PHD Combi Down Bag Review

I’ve only used this bag a handful of times, but it’s been in conditions difficult enough that I feel I’ve got a handle on it.
The Combi bag is basically a slightly looser cut down bag that fits over regular PHD lightweight bags. I’ve been using it with the Minim Ultra 900 (featured in the current Trail as my ultimate lightweight sleeping bag) that was sent for test in the summer where I found it spookily warm for it’s weight.
The fit is very good, no crushing of the inner bag and the hoods line up well. Both bags have standard box wall construction and the loft is very good. There’s nothing quite like returning to a tent in foul weather to see a fat sausage of fully lofted down waiting for you.

In the photie below the blue bag is the Combi (production version is in red) and the black bit sticking out of the hood is the Minim. The fabrics are all excellent, the Drishell used on the Combi outer is very good indeed. Water resistant enough to cope with spills, drips and a user daft enough to keep dragging snow into the tent.

The technical details are all on the PHD site, what’s most important to me is what it’s like in the field.
Using PHD gear has been a voyage of discovery for me, lighter than anything else I’ve used, more basic that anything I’d been used too. There seemed to be a danger that I’d prove the lightweight doubters correct and shiver through nights of tears, snotters and sufferng on the tops.
But the Minim was great in summer, and as reported recently, the Combi+Minim has been a revelation. Warm enough for me to abandon all clothing bar my coating of 190 weight merino, and although slim cut, I don’t feel restricted in it. The two bags interact very well, there is no sensation of multiple layers, moving from my right side to my left both bags move together and I haven’t had the nightmare scenario of the inner bag revolving right round an leaving me trapped inside like a bug in a coccoon.
The closures are simple, an opening with a drawcord, but having two gives venting options and I’ve always managed to find a comfortable balance. From open full when waking up roasting as the temperature outside climbed towards zero, to cinching everything in and pretending that the weather outside isn’t real.

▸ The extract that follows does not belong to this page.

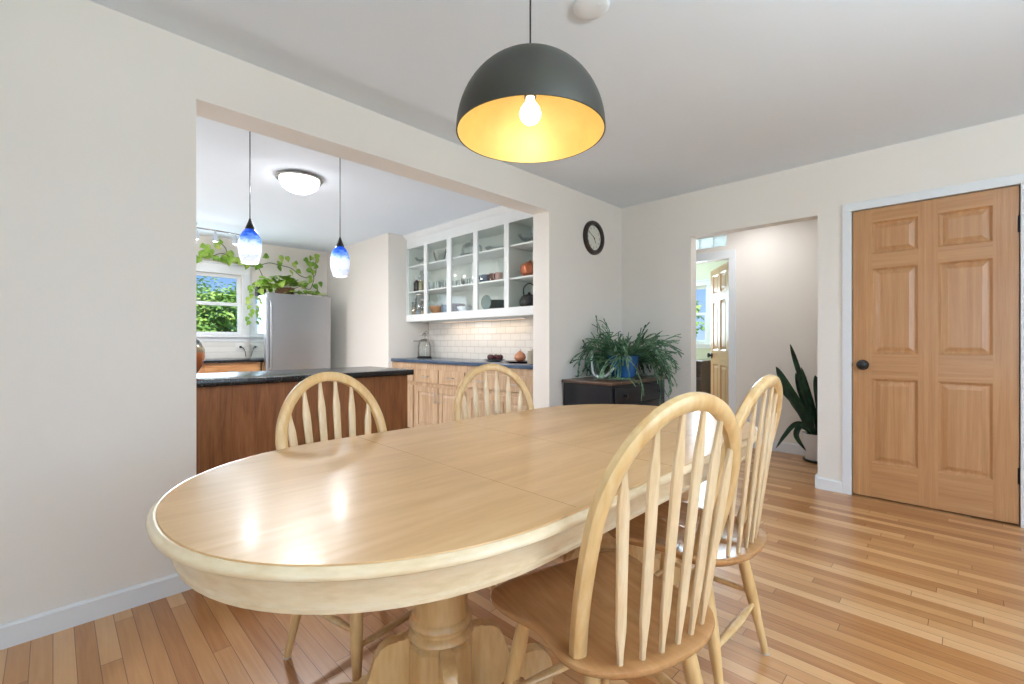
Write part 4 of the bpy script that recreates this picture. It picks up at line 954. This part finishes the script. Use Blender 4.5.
def stem(bm, p, d, steps, droop, depth=0):
    p = Vector(p); d = Vector(d).normalized()
    for k in range(steps):
        ln = rc.uniform(.032, .045); q = p+d*ln
        if q.x < -.27: d.x = abs(d.x)*.4; q = p+d*ln
        if q.y > .43: d.y = -abs(d.y)*.4; q = p+d*ln
        if q.z < .012 and (q.x < .24 and -.53 < q.y < .44): q.z = .012+rc.uniform(0, .01)
        if q.x > .20 and q.z < .0 and -.53 < q.y < .44: q.x = max(q.x, .262)
        seg_leaf(bm, p, q, rc.uniform(.0065, .0095), .0035)
        p = q; d = (d+Vector((rc.uniform(-.25, .25), rc.uniform(-.25, .25), rc.uniform(-.2, .2)-droop*(.5+.22*k)))).normalized()
        if depth < 2 and k > 1 and rc.random() < .28:
            stem(bm, p, d+Vector((rc.uniform(-.7, .7), rc.uniform(-.7, .7), rc.uniform(-.2, .4))), max(2, steps-k-2), droop, depth+1)
for i in range(310):
    a = rc.uniform(0, 2*PI); r = rc.uniform(.02, .12); el = rc.uniform(-.05, 1.0)
    front = math.cos(a)*.54-math.sin(a)*.84           # towards the room; kept thinner so the pot shows
    if front > .45 and rc.random() < .72: continue
    stem(bm, (r*math.cos(a), r*math.sin(a), .185), (math.cos(a)*math.cos(el)*.9+.08, math.sin(a)*math.cos(el), math.sin(el)), rc.randint(4, 12), rc.uniform(.03, .24))
for i in range(60):
    a = rc.uniform(0, 2*PI); el = rc.uniform(.5, 1.25); r = rc.uniform(0, .1)
    stem(bm, (r*math.cos(a), r*math.sin(a), .185), (math.cos(a)*math.cos(el), math.sin(a)*math.cos(el), math.sin(el)), rc.randint(3, 5), rc.uniform(.08, .3))
for y0 in (-.33, -.29, -.25, -.2, .2):   # strands trailing over the edge of the chest
    stem(bm, (.06, y0*.4, .19), (.2, y0*4, .3), 16, .34)
obj('foliage', bm, M['cactus'], cp, False)
wr = B(); tube(wr, spline([(-.075, -.075, .235), (-.078, -.07, .12), (-.07, -.06, .045), (-.04, -.03, .0135), (.0, .01, .016), (.035, .04, .05), (.062, .062, .095)], 8), [(.012, .007)]*49, 10)
o = obj('curved_ornament', wr, M['hose']); o.location = (-2.25, 3.42, .786); tag(o, 'white curved band leaning against the blue pot on the chest', 'ornament')

# ------------------------------------------------------------------ snake plant in the hall
sn = thing('snake_plant', 'tall dark snake plant in a white pot at the hall opening', 'houseplant', (-.955, 4.985, 0))
bm = B(); lathe(bm, [(0, .02), (.098, .02), (.104, .03), (.122, .25), (.125, .262), (.118, .262), (.112, .24), (0, .235)], seg=44); obj('plant_pot', bm, M['whitepot'], sn)
bm = B(); lathe(bm, [(0, 0), (.105, 0), (.12, .01), (.122, .02), (.1, .021), (0, .021)], seg=40); o = obj('saucer', bm, M['blacktop'], sn); o['label'] = 'black saucer'
bm = B(); lathe(bm, [(0, .246), (.113, .244), (.113, .235)], seg=30); obj('soil', bm, M['soil'], sn)
bm = B(); Rv = Vector((.707, .707, 0)); Dv = Vector((-.707, .707, 0))
def blade(bm, pts, w, twist=0):
    P = spline([Rv*(a*1.18 if a < 0 else a)+Dv*dd+Vector((0, 0, z)) for a, dd, z in pts], 7); n = len(P)
    L = []; Rr = []; Mm = []
    for i, p in enumerate(P):
        q = i/(n-1); t = (P[min(i+1, n-1)]-P[max(i-1, 0)]).normalized()
        side = t.cross(Dv*math.cos(twist)+Rv*math.sin(twist))
        if side.length < .1: side = Rv.copy()
        side.normalize(); nn = t.cross(side).normalized()
        ww = 1.25*w*min(1, .55+q*1.5)*(1-max(0, (q-.6)/.4)**2*.98)
        L.append(bm.verts.new(p+side*ww+nn*ww*.35)); Rr.append(bm.verts.new(p-side*ww+nn*ww*.35)); Mm.append(bm.verts.new(p-nn*.004))
    for i in range(n-1):
        bm.faces.new((L[i], Mm[i], Mm[i+1], L[i+1])); bm.faces.new((Mm[i], Rr[i], Rr[i+1], Mm[i+1]))
for pts, w in (([(-.03, 0, .24), (-.09, 0, .6), (-.17, -.0, .9), (-.22, 0, 1.09)], .018), ([(-.05, 0, .24), (-.16, -.02, .5), (-.28, -.03, .72), (-.35, -.04, .88)], .034),
               ([(.0, 0, .24), (-.04, .02, .5), (-.09, .02, .7), (-.12, .02, .87)], .028), ([(-.02, .03, .24), (-.08, .03, .5), (-.13, .03, .68), (-.16, .03, .82)], .024), ([(.02, -.03, .24), (.0, -.03, .5), (-.02, -.03, .68), (-.04, -.03, .80)], .03),
               ([(.03, .02, .24), (.03, .02, .5), (.03, .02, .68), (.03, .02, .77)], .028), ([(.05, -.02, .24), (.08, -.02, .5), (.11, -.03, .66), (.13, -.03, .78)], .03), ([(.0, .03, .24), (.05, .03, .5), (.1, .02, .7), (.14, .02, .8)], .03),
               ([(-.03, -.04, .24), (-.14, -.05, .42), (-.22, -.06, .54), (-.27, -.07, .6)], .026), ([(-.06, -.05, .25), (-.14, -.1, .34), (-.26, -.14, .37), (-.36, -.17, .27), (-.43, -.2, .17)], .02),
               ([(-.07, -.04, .25), (-.14, -.08, .33), (-.2, -.1, .345), (-.235, -.12, .26), (-.17, -.14, .13)], .02), ([(-.02, .02, .24), (-.1, .05, .45), (-.22, .06, .62), (-.29, .06, .70)], .024),
               ([(.04, .0, .24), (.06, .0, .45), (.05, .0, .6), (.06, 0, .68)], .026)):
    blade(bm, pts, w, rc.uniform(-.4, .4))
obj('foliage', bm, M['snake'], sn, True)

# dark bookcase in the green room
bk = thing('bookcase', 'dark mahogany shelf unit in the green room beyond the hall', 'shelf', (-2.98, 6.98, 0))
bm = B(); box(bm, -.22, -.2, -.2, .2, 0, .8, .003); box(bm, .2, .22, -.2, .2, 0, .8, .003); box(bm, -.2, .2, .18, .2, 0, .8); obj('case_sides', bm, M['darkwood'], bk, False)
bm = B(); box(bm, -.24, .24, -.22, .205, .8, .825, .006); obj('case_top', bm, M['darkwood'], bk, False)
for z in (.03, .28, .53):
    bm = B(); box(bm, -.2, .2, -.19, .18, z, z+.02); obj('shelf', bm, M['darkwood'], bk, False)

# ------------------------------------------------------------------ outdoors
bm = B(); box(bm, -60, 40, -40, 60, -.75, -.7); tag(obj('garden_lawn', bm, M['grass'], None, False), 'green lawn outside the kitchen window', 'lawn', kind='structure')
rt = random.Random(5)
def tree(x, y, zc, rx, rz, n, label, ls=.2, gaps=0):
    t = thing('garden_tree', label, 'tree', (x, y, -.7))
    bm = B(); tube(bm, spline([(0, 0, 0), (.05, .03, (zc+.7)*.5), (-.05, .0, zc+.7)], 6), [.2-.12*i/12 for i in range(13)], 12)
    for k in range(6):
        a = k*1.05; tube(bm, [(0, 0, (zc+.7)*.65), (rx*.35*math.cos(a), rx*.35*math.sin(a), zc+.7+rz*.1), (rx*.7*math.cos(a), rx*.7*math.sin(a), zc+.7+rz*(.25+.1*(k % 3)))], [.07, .05, .02], 8)
    obj('trunk', bm, M['bark'], t)
    bm = B(); cl = []
    for _ in range(26):
        a = rt.uniform(0, 2*PI); e = rt.uniform(-.9, 1.2); r = rt.uniform(.5, 1); cl.append((rx*r*math.cos(a)*math.cos(e)*.8, rx*r*math.sin(a)*math.cos(e)*.8, zc+.7+rz*r*math.sin(e)*.8, rt.uniform(.25, .42)*rx))
    for _ in range(n):
        c = rt.choice(cl); v = Vector((rt.gauss(0, 1), rt.gauss(0, 1), rt.gauss(0, 1))).normalized()*c[3]*rt.uniform(.6, 1)
        leaf(bm, (c[0]+v.x, c[1]+v.y, c[2]+v.z), v+Vector((rt.uniform(-1, 1), rt.uniform(-1, 1), -.3)), v+Vector((0, 0, .5)), ls*rt.uniform(.7, 1.3), ls*.7, heart=False)
    obj('foliage', bm, M['tree'], t, False)
tree(-22, 5.3, 1.75, 2.2, 1.9, 6500, 'leafy green tree rising to the right behind the kitchen window')
tree(-17.0, 2.2, .75, 1.9, 1.4, 5200, 'rounded green tree at the left of the kitchen window view')
tree(-28.5, 4.6, 2.3, 3.1, 2.2, 5200, 'taller green tree standing behind the others outside the kitchen')
tree(-5.75, 12.0, 1.75, .95, .95, 700, 'small airy tree outside the green room window', .14)

# ------------------------------------------------------------------ light
def area(name, loc, rot, sx, sy, power, col=(1, 1, 1), spread=None):
    l = bpy.data.lights.new(name, 'AREA'); l.shape = 'RECTANGLE'; l.size = sx; l.size_y = sy; l.energy = power; l.color = col
    if spread: l.spread = spread
    o = bpy.data.objects.new(name, l); C.objects.link(o); o.location = loc; o.rotation_euler = rot; return o
def point(name, loc, power, col, r=.03):
    l = bpy.data.lights.new(name, 'POINT'); l.energy = power; l.color = col; l.shadow_soft_size = r
    o = bpy.data.objects.new(name, l); C.objects.link(o); o.location = loc; return o
DAY = (.70, .87, 1.0)
area('added_daylight_right', (XR-.02, 1.3, 1.45), (0, PI/2, 0), 1.3, 2.1, 33, DAY)  # fill light set in the added right window
area('added_daylight_front', (.6, YF+.03, 1.32), (-PI/2, 0, PI), 1.7, 1.55, 14, DAY)  # fill light set in the added front window
area('daylight_kitchen_window', (KX+.06, 1.26, 1.6), (0, -PI/2, 0), .75, .95, 11, DAY)
area('daylight_bedroom_window', (-3.23, 7.15, 1.54), (-PI/2, 0, 0), .75, .85, 62, DAY)
point('dome_bulb', (lx_, ly_, lz_+.05), 2.3, (1, .90, .74), .03)
point('blue_pendant_bulb', (-3.1, .849, 1.56), 5, (.93, .97, 1), .03)
point('blue_pendant_bulb', (-3.1, 1.416, 1.54), 5, (.93, .97, 1), .03)
for x, y, e in ((-3.88, 1.43, 24), (-5.1, -.05, 36)):  # last entry lights the added, unseen kitchen fixture
    dl = area('flush_dome_glow', (x, y, H-.15), (0, 0, 0), .32, .32, e, (.99, .99, 1)); dl.data.shape = 'DISK'
for yy in (-.5, -.26, -.054, .134, .34): point('track_bulb', (-6.2, 1.2+yy, H-.215), .45, (1, .97, .92), .02)
area('under_cabinet_strip', (-3.9, 3.42, 1.34), (0, 0, 0), 1.3, .03, 1.3, (1, .78, .55))
hl = thing('ceiling_light', 'flush round ceiling light added to brighten the hall, hidden above the hall opening', 'ceiling light', (-1.5, 4.68, H))  # unseen fixture, added to lift the hall brightness
bm = B(); lathe(bm, [(0, 0), (.12, 0), (.135, -.012), (.13, -.026), (.11, -.026)], seg=40); obj('light_base', bm, M['nickel'], hl)
bm = B(); lathe(bm, [(.112, -.022), (.108, -.045), (.08, -.075), (.04, -.09), (0, -.093)], seg=40); obj('light_dome', bm, M['added_halldome'], hl)
area('added_hall_fill', (-1.5, 4.68, H-.11), (0, 0, 0), .2, .2, 4.8, (.97, .98, 1))  # fill from the added hall fixture
fl = thing('fill_floor_lamp', 'black torchiere added out of view as fill, shining at the ceiling', 'lamp', (1.1, 1.0, 0))  # added out-of-view lamp, bounces fill off the ceiling
bm = B(); lathe(bm, [(0, 0), (.14, 0), (.14, .015), (.03, .03), (0, .03)], seg=40); obj('base', bm, M['blacktop'], fl)
bm = B(); lathe(bm, [(0, .028), (.012, .03), (.012, 1.72), (0, 1.72)], seg=16); obj('pole', bm, M['blacktop'], fl)
bm = B(); lathe(bm, [(0, 1.70), (.04, 1.705), (.15, 1.80), (.155, 1.805), (.148, 1.805), (.04, 1.712), (0, 1.71)], seg=40); obj('lamp_shade', bm, M['blacktop'], fl)
bm = B(); lathe(bm, [(0, 1.712), (.02, 1.72), (.03, 1.75), (.02, 1.775), (0, 1.78)], seg=20); obj('bulb', bm, M['bulb'], fl)
area('added_fill_uplight', (1.1, 1.0, 1.80), (PI, 0, 0), .25, .25, 76, (.77, .90, 1))  # upward fill light for ceiling and room
s = bpy.data.lights.new('sun', 'SUN'); s.energy = 6.5; s.angle = .01; s.color = (1, .96, .88)
so = bpy.data.objects.new('sun', s); C.objects.link(so)
so.rotation_euler = Vector((-.55, .45, -1.15)).to_track_quat('-Z', 'Y').to_euler()

w = bpy.data.worlds.new('sky'); sc.world = w; w.use_nodes = True
nt = w.node_tree; bg = nt.nodes['Background']
tc = N(nt, 'ShaderNodeTexCoord'); sp = N(nt, 'ShaderNodeSeparateXYZ'); nt.links.new(tc.outputs['Generated'], sp.inputs[0])
nt.links.new(ramp(nt, sp.outputs['Z'], [(0, srgb(176, 206, 244)), (.18, srgb(110, 166, 232)), (.6, srgb(64, 124, 214))]), bg.inputs['Color'])
bg.inputs['Strength'].default_value = 1.0

# ------------------------------------------------------------------ camera
cam = bpy.data.cameras.new('camera'); co = bpy.data.objects.new('camera', cam); C.objects.link(co)
cam.sensor_width = 36; cam.lens = 16.0; cam.clip_start = .05
co.location = (0, 0, 1.106); co.rotation_euler = (PI/2, 0, PI/4-.0043)
sc.camera = co
sc.view_settings.view_transform = 'Standard'; sc.view_settings.look = 'None'; sc.view_settings.gamma = 1; sc.view_settings.exposure = .25
try: sc.view_settings.use_curve_mapping = False
except Exception: pass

One concern was that the gap between the two bags would be a dew point, would get wet and screw it all up, but the combination of accurate measuring from PHD and the fabrics used means that hasn’t happened. The two bags feel like one, but it’s some how cosier. I dare say it’s one of those things that you have to try, but I have to say I have been warm, comfortable even delighted using these bags.
Some folk might baulk at the idea of carrying two bags, but the Minim fits in your pocket and where else will you get that much boost to your comfort for the weight? I’m happy enough to carry both on cold camps.
I’ll use the Combi on it’s own when the temperatures suit and report back.

I think it’s good to look at the two bags as a system and as individual bits of kit. That way it does kinda cover the whole year, does that mean it’s all you need?

54 thoughts on “PHD Combi Down Bag Review

  1. Aye winter ! Best time of the year for me. Just took delivery of a Black Diamond Deploy snow shovel. Was deprived of my summit grub one day last winter due to white-out conditions. Never again I told myself, this year I will dig a snow hole if need be. Talking of winter, I am getting the Minimus/combi bag as I mentioned above. I have a neo air mat, do you know if this is warm enough on snow ?? I am considering either getting a exped downmat or adding a foam mat like a ridge rest under the neo air. What are your thoughts or even better what do you use?
    Cheers
    Steve Lumber

  2. Good call on the snow shovel Steve. I carried a Snowclaw and now the CAMP version which packs a bit easier. Digging in for lunch, flattening snow for the tent, using as a windshield for the stove or even just as a seat, great bit of kit.

    Now, I still carry the Neoair in winter, but I supplement it as its not great on snow or ice on its own. In my OMM and Macpac rucksacks In use OMM Duomats as the back system, sometimes I’ve squeezed two in there in winter and it works very well, the added insulation really works on snow and the pack size is nothing, it’s no different to sliding a magazine into the hydration sleeve inside your pack.
    I’ve used big and beefy winter mays plenty as well, probably the best one being a Big Agnes thing, it was like a Thermarest prolite and it just cut me off from the cold altogether, great thing. The biggest difference I’ve noticed is that a light matt bleeds heat quicker, when you move around you have to reheat where you’re lying, where a big insulated matt feels more consistently warmer. Does that make sense?

    Both ways work for me with no clear winner, one good thing about using an underlay like the Duomat (or any foam rollmat, just cut it to size) is that your expensive inflatable gets extra protection from the ground.
    Just remembered that I tried a silver foil underlay and as well as not being very warm at all I spend the whole night slipping about the tent like I was on a sufboard.

  3. OK Cheers, thanks a lot. Plenty to think about there. Just hope the snow god dumps on us this year ay?